Bulan Desember bisa saya katakan paling tidak produktif dalam meresensi buku. Jika tiap bulan saya memberi nama untuk setiap wrap up yang berhasil saya lakukan, bulan ini sama sekali tidak. Seven to July, Month of the Books, Nine to September, Ten to Ten, Novembooks, dan untuk Desember yang saya rencanakan dengan Decembooks hanya ada dalam catatan. Tidak ada Decembooks, karena saya hanya berhasil meresensi beberapa buku saja. Itu pun karena terpaksa diresensi pada jadwal yang sudah ditentukan.
Tahun 2018 adalah tahun buku. Bagi saya sebagai reviewer atau pun penulis.
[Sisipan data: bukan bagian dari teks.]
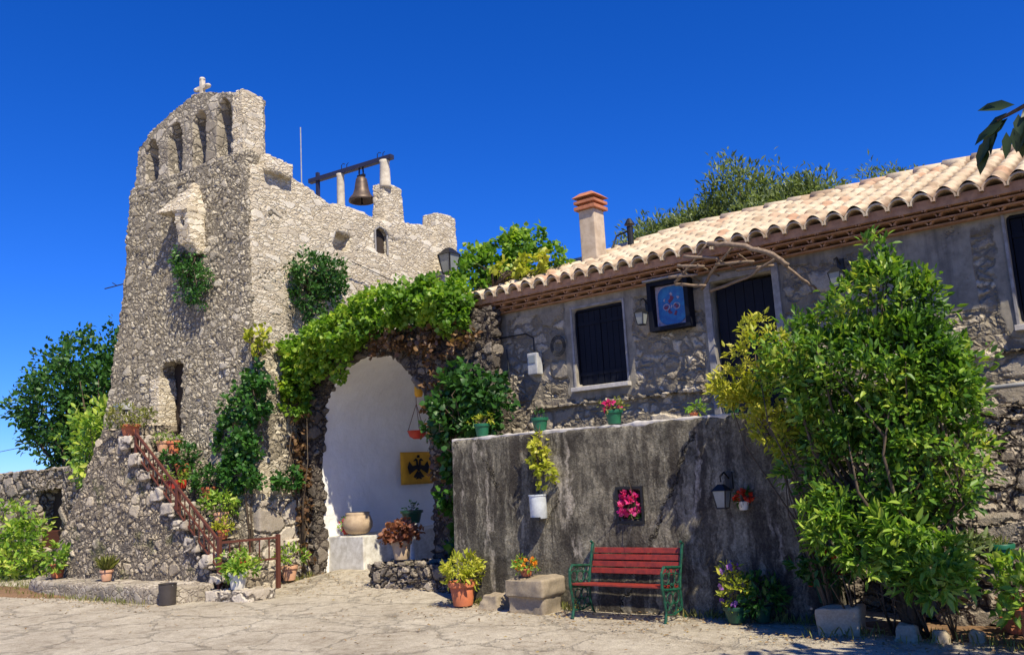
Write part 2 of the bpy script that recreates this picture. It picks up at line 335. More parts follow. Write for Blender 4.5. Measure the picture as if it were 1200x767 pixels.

Ada banyak buku yang saya kontribusi pada tahun ini. Termasuk menyelesaikan novel bertemakan Aceh pada akhir tahun 2018. Sementara itu, buku yang terbit 2017 silam juga dibedah pada tahun 2018 ini.
Sebagai book blogger, saya merasa pencapaian sebagai blogger ini gol besar pada tahun ini. Sebelum tahun 2019 tiba, saya sudah mencanangkan diri untuk mengaktifkan blog ini dengan tema yang sama, book and travel blogger.
Semoga konsisten untuk diri saya.

10 Comments
Rahma balci
wow bookish…bisa mentargetkan 50 buku luar biasa, salam kenal:)
Ulfa Khairina
Salam kenal, mbak.
Dampak baik bergabung di komunitas.
Nike Dwiyanti
Aamiin 🙂 Semoga makin konsisten mbaaakkk~
saya juga lagi berusaha banget konsisten nulis walaupun kadang suka kepentok ide huhu
Ulfa Khairina
uhuhu…
Kita sama, mbak.
Bunda Dirga
Bunda salam kenal…baru kali ini saya berkunjung di-blog bunda. Kerena bun tulisanya semangatnya luar biasa untuk memiliki domain sediri. Semoga selalu istiqomah dengan buku buku dan jalan jalan-nya. Salam Kukuruyuk dari Semarang
Ulfa Khairina
Terima kasih, bunda.
Salam hangat dari Aceh.
Elrisa Thiwa Nadella
Lucu juga penamaan per bulannya Mba
Ulfa Khairina
Thanks, mbak.
Biar gampang diingat. Hehehe
Fira Yuliawati
Wah.. hebat banget kak, sudah bisa bikin blog sendiri, apalagi ini wordpress yah? Keren. Saya baru mau terjun ke dunia perbukuan nih kak. Baru suka baca sekarang2, dan sedang mengumpulkan bukunya untuk membuat perpustakaan sendiri. Dan di Instagram, saya juga mengikuti bookstagram2, tapi saya belum mengerti sepenuhnya karena masih baru, bookstagram itu apa? Tugasnya mereview buku2 saja? Atau bagaimana? ??
Ulfa Khairina
Banyak hal yang dilakukan bookstagrammer, kak. Salah satunya mereview buku. Tapi intinya seorang bookstagram menyebarkan semanat literasi untuk orang lain. Ayo, kak. Kita sama-sama berjuang untuk meningkatkan literasi Indonesia.